- Data for this exercise

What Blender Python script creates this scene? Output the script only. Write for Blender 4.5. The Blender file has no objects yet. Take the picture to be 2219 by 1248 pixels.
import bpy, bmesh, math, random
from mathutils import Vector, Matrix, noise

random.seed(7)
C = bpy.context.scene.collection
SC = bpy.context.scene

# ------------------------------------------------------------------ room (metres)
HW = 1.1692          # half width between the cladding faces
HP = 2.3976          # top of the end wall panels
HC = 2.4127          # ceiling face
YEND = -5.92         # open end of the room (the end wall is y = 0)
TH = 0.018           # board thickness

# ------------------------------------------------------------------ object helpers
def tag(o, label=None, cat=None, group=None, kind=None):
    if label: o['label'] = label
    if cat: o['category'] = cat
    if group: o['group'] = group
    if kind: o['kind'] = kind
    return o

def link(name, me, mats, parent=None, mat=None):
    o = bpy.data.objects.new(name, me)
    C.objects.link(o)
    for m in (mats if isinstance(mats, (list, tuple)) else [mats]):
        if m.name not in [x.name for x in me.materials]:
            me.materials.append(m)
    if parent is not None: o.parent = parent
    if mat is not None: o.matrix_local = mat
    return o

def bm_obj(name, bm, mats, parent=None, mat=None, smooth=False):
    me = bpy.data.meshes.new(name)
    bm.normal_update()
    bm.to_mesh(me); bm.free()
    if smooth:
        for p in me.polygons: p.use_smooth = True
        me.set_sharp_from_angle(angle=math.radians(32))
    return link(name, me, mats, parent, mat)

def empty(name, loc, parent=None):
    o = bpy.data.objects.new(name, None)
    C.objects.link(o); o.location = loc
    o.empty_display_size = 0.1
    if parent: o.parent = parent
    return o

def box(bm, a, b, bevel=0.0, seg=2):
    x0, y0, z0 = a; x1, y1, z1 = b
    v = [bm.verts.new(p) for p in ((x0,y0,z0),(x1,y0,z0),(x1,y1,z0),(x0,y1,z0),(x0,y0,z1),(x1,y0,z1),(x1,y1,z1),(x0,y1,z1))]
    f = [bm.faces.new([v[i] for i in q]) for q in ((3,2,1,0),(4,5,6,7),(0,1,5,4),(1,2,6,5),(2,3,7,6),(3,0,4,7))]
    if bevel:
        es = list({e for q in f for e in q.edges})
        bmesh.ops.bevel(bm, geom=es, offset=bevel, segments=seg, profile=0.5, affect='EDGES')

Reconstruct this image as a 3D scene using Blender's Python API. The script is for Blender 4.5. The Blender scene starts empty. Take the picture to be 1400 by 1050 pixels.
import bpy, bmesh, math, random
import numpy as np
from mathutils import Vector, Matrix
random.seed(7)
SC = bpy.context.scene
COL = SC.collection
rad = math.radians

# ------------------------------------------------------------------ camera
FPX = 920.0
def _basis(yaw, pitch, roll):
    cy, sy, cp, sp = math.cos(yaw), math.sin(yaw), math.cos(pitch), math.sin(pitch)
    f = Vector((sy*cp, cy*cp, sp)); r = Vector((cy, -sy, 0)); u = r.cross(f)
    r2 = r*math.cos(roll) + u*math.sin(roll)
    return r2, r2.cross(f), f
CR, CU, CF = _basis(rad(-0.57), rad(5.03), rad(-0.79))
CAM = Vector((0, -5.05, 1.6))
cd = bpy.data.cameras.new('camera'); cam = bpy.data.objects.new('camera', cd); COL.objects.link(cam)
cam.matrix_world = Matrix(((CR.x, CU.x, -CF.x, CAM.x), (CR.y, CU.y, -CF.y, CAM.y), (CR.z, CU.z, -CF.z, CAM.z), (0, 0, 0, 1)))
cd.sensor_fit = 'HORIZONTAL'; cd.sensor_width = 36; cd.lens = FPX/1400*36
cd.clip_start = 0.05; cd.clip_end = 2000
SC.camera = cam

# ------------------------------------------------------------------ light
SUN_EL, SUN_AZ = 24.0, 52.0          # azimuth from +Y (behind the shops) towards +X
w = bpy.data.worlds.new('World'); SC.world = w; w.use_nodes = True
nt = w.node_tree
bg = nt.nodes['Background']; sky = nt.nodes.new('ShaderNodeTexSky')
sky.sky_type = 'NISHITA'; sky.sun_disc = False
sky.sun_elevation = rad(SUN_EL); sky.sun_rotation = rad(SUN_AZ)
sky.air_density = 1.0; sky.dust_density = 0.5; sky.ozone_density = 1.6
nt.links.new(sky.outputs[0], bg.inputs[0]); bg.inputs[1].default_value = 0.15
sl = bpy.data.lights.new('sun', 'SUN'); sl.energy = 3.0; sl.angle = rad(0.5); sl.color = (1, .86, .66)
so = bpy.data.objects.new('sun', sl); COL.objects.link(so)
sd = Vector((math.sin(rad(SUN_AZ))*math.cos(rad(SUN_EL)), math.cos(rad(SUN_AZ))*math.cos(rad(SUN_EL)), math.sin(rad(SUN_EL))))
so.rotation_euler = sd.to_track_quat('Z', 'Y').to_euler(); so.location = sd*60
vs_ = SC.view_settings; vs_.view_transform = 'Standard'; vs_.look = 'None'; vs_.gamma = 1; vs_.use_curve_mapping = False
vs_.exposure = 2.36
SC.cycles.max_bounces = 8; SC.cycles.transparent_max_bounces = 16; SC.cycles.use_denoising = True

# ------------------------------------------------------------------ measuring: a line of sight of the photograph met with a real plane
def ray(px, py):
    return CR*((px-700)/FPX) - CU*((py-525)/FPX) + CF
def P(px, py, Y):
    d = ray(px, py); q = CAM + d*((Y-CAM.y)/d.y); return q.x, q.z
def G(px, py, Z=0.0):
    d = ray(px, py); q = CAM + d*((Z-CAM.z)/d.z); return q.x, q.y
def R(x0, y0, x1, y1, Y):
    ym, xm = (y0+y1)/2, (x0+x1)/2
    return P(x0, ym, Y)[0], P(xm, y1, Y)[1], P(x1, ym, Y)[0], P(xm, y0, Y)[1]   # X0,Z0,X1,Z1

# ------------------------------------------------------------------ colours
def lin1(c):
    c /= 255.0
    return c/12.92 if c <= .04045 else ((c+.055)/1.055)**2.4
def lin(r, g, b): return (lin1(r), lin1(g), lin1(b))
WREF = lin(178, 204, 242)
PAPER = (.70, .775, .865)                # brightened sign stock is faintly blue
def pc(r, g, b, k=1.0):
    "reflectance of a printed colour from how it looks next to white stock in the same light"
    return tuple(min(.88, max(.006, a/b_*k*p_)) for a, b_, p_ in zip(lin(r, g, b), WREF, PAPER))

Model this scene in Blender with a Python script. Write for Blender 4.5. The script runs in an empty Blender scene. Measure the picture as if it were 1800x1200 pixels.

- Direction
Extract each line of the material exactly as it stands.

- Answer for the task
What Blender Python script creates this scene? Output the script only. Write for Blender 4.5. The Blender file has no objects yet. Take the picture to be 2219 by 1248 pixels.
import bpy, bmesh, math, random
from mathutils import Vector, Matrix, noise

random.seed(7)
C = bpy.context.scene.collection
SC = bpy.context.scene

# ------------------------------------------------------------------ room (metres)
HW = 1.1692          # half width between the cladding faces
HP = 2.3976          # top of the end wall panels
HC = 2.4127          # ceiling face
YEND = -5.92         # open end of the room (the end wall is y = 0)
TH = 0.018           # board thickness

# ------------------------------------------------------------------ object helpers
def tag(o, label=None, cat=None, group=None, kind=None):
    if label: o['label'] = label
    if cat: o['category'] = cat
    if group: o['group'] = group
    if kind: o['kind'] = kind
    return o

def link(name, me, mats, parent=None, mat=None):
    o = bpy.data.objects.new(name, me)
    C.objects.link(o)
    for m in (mats if isinstance(mats, (list, tuple)) else [mats]):
        if m.name not in [x.name for x in me.materials]:
            me.materials.append(m)
    if parent is not None: o.parent = parent
    if mat is not None: o.matrix_local = mat
    return o

def bm_obj(name, bm, mats, parent=None, mat=None, smooth=False):
    me = bpy.data.meshes.new(name)
    bm.normal_update()
    bm.to_mesh(me); bm.free()
    if smooth:
        for p in me.polygons: p.use_smooth = True
        me.set_sharp_from_angle(angle=math.radians(32))
    return link(name, me, mats, parent, mat)

def empty(name, loc, parent=None):
    o = bpy.data.objects.new(name, None)
    C.objects.link(o); o.location = loc
    o.empty_display_size = 0.1
    if parent: o.parent = parent
    return o

def box(bm, a, b, bevel=0.0, seg=2):
    x0, y0, z0 = a; x1, y1, z1 = b
    v = [bm.verts.new(p) for p in ((x0,y0,z0),(x1,y0,z0),(x1,y1,z0),(x0,y1,z0),(x0,y0,z1),(x1,y0,z1),(x1,y1,z1),(x0,y1,z1))]
    f = [bm.faces.new([v[i] for i in q]) for q in ((3,2,1,0),(4,5,6,7),(0,1,5,4),(1,2,6,5),(2,3,7,6),(3,0,4,7))]
    if bevel:
        es = list({e for q in f for e in q.edges})
        bmesh.ops.bevel(bm, geom=es, offset=bevel, segments=seg, profile=0.5, affect='EDGES')

Reconstruct this image as a 3D scene using Blender's Python API. The script is for Blender 4.5. The Blender scene starts empty. Take the picture to be 1400 by 1050 pixels.
import bpy, bmesh, math, random
import numpy as np
from mathutils import Vector, Matrix
random.seed(7)
SC = bpy.context.scene
COL = SC.collection
rad = math.radians

# ------------------------------------------------------------------ camera
FPX = 920.0
def _basis(yaw, pitch, roll):
    cy, sy, cp, sp = math.cos(yaw), math.sin(yaw), math.cos(pitch), math.sin(pitch)
    f = Vector((sy*cp, cy*cp, sp)); r = Vector((cy, -sy, 0)); u = r.cross(f)
    r2 = r*math.cos(roll) + u*math.sin(roll)
    return r2, r2.cross(f), f
CR, CU, CF = _basis(rad(-0.57), rad(5.03), rad(-0.79))
CAM = Vector((0, -5.05, 1.6))
cd = bpy.data.cameras.new('camera'); cam = bpy.data.objects.new('camera', cd); COL.objects.link(cam)
cam.matrix_world = Matrix(((CR.x, CU.x, -CF.x, CAM.x), (CR.y, CU.y, -CF.y, CAM.y), (CR.z, CU.z, -CF.z, CAM.z), (0, 0, 0, 1)))
cd.sensor_fit = 'HORIZONTAL'; cd.sensor_width = 36; cd.lens = FPX/1400*36
cd.clip_start = 0.05; cd.clip_end = 2000
SC.camera = cam

# ------------------------------------------------------------------ light
SUN_EL, SUN_AZ = 24.0, 52.0          # azimuth from +Y (behind the shops) towards +X
w = bpy.data.worlds.new('World'); SC.world = w; w.use_nodes = True
nt = w.node_tree
bg = nt.nodes['Background']; sky = nt.nodes.new('ShaderNodeTexSky')
sky.sky_type = 'NISHITA'; sky.sun_disc = False
sky.sun_elevation = rad(SUN_EL); sky.sun_rotation = rad(SUN_AZ)
sky.air_density = 1.0; sky.dust_density = 0.5; sky.ozone_density = 1.6
nt.links.new(sky.outputs[0], bg.inputs[0]); bg.inputs[1].default_value = 0.15
sl = bpy.data.lights.new('sun', 'SUN'); sl.energy = 3.0; sl.angle = rad(0.5); sl.color = (1, .86, .66)
so = bpy.data.objects.new('sun', sl); COL.objects.link(so)
sd = Vector((math.sin(rad(SUN_AZ))*math.cos(rad(SUN_EL)), math.cos(rad(SUN_AZ))*math.cos(rad(SUN_EL)), math.sin(rad(SUN_EL))))
so.rotation_euler = sd.to_track_quat('Z', 'Y').to_euler(); so.location = sd*60
vs_ = SC.view_settings; vs_.view_transform = 'Standard'; vs_.look = 'None'; vs_.gamma = 1; vs_.use_curve_mapping = False
vs_.exposure = 2.36
SC.cycles.max_bounces = 8; SC.cycles.transparent_max_bounces = 16; SC.cycles.use_denoising = True

# ------------------------------------------------------------------ measuring: a line of sight of the photograph met with a real plane
def ray(px, py):
    return CR*((px-700)/FPX) - CU*((py-525)/FPX) + CF
def P(px, py, Y):
    d = ray(px, py); q = CAM + d*((Y-CAM.y)/d.y); return q.x, q.z
def G(px, py, Z=0.0):
    d = ray(px, py); q = CAM + d*((Z-CAM.z)/d.z); return q.x, q.y
def R(x0, y0, x1, y1, Y):
    ym, xm = (y0+y1)/2, (x0+x1)/2
    return P(x0, ym, Y)[0], P(xm, y1, Y)[1], P(x1, ym, Y)[0], P(xm, y0, Y)[1]   # X0,Z0,X1,Z1

# ------------------------------------------------------------------ colours
def lin1(c):
    c /= 255.0
    return c/12.92 if c <= .04045 else ((c+.055)/1.055)**2.4
def lin(r, g, b): return (lin1(r), lin1(g), lin1(b))
WREF = lin(178, 204, 242)
PAPER = (.70, .775, .865)                # brightened sign stock is faintly blue
def pc(r, g, b, k=1.0):
    "reflectance of a printed colour from how it looks next to white stock in the same light"
    return tuple(min(.88, max(.006, a/b_*k*p_)) for a, b_, p_ in zip(lin(r, g, b), WREF, PAPER))

Model this scene in Blender with a Python script. Write for Blender 4.5. The script runs in an empty Blender scene. Measure the picture as if it were 1800x1200 pixels.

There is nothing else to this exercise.